Now, Beckham, Jorge Mas and the rest of the Inter Miami ownership group are preparing to welcome Lionel Messi and Sergio Busquets. Jordi Alba might join them, too, but role players play an outsized role in the importance of a team’s success in this league.
Toronto thought they had the right mix, signing MLS veterans like goalkeeper Sean Johnson and center-back Matt Hedges while bringing in strikers well acquainted with Bradley like Adama Diomande and C.J. Sapong. Even with those moves, a few injuries, international call-ups and players underperforming expectations meant TFC were heavily reliant on talented but inexperienced players from their academy.

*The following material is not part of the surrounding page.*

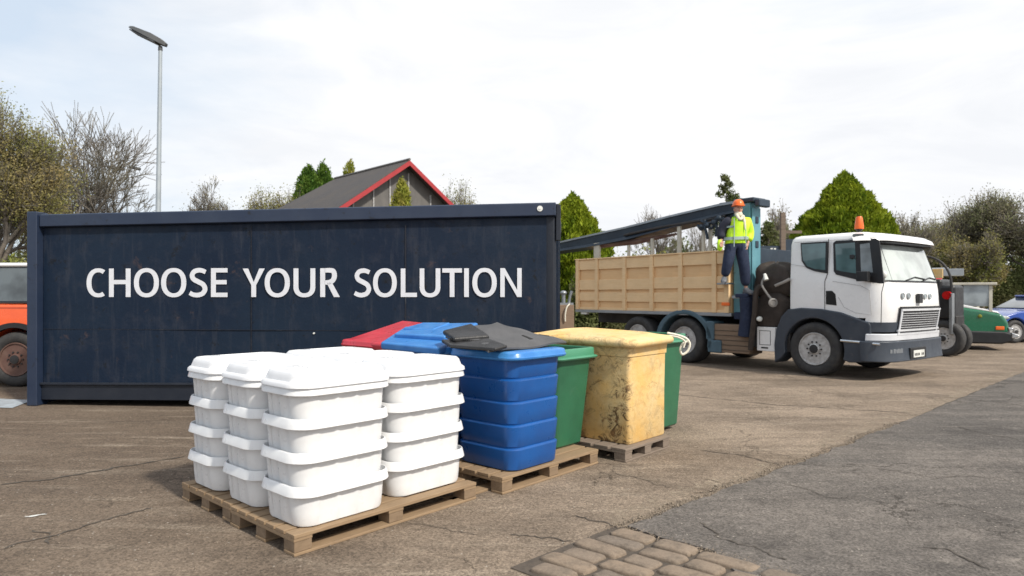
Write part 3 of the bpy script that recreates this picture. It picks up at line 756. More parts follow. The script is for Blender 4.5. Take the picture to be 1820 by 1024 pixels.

Twenty-year-old Deandre Kerr scored the opener on Saturday before TFC conceded two, while 19-year-old Jahkeele Marshall-Rutty has drawn interest from European clubs for his ability to play right-back or on the wing. In any other circumstance, those players would be learning in training rather than on the job in the starting XI.
Bradley thought he had to put them into the lineup.
Gerardo “Tata” Martino — likely to be announced soon as Inter Miami’s new manager — is well aware of the challenges he’ll face and how to overcome them. He won MLS Cup with Atlanta United in 2018 with a roster blending rising stars Miguel Almiron and Josef Martinez with long-time MLS veterans like Michael Parkhurst and Jeff Larentowicz.
The formula wasn’t that different from what he’d be asked to do were he to take over in Miami. Yet, even five years later, MLS is a more competitive league than when Martino lifted the trophy.
Messi is set to arrive in MLS as a reigning World Cup champion, still near his otherworldly peak. He’ll have some quality around him, with his superstar friends wanting to join the project. MLS roster rules mean some won’t be able to, or will have to take a paycut to join the fun. Even before that happens, Inter Miami have to figure out how to make it work within the league rules — rules they violated in 2020 when trying to build a winning team out of the gate.
In MLS, it seems like it should work to throw a bunch of money at a few players and watch the wins roll in. As Bradley and TFC now know well — and Martino, Messi and Miami could find out — just because something should happen doesn’t mean it will.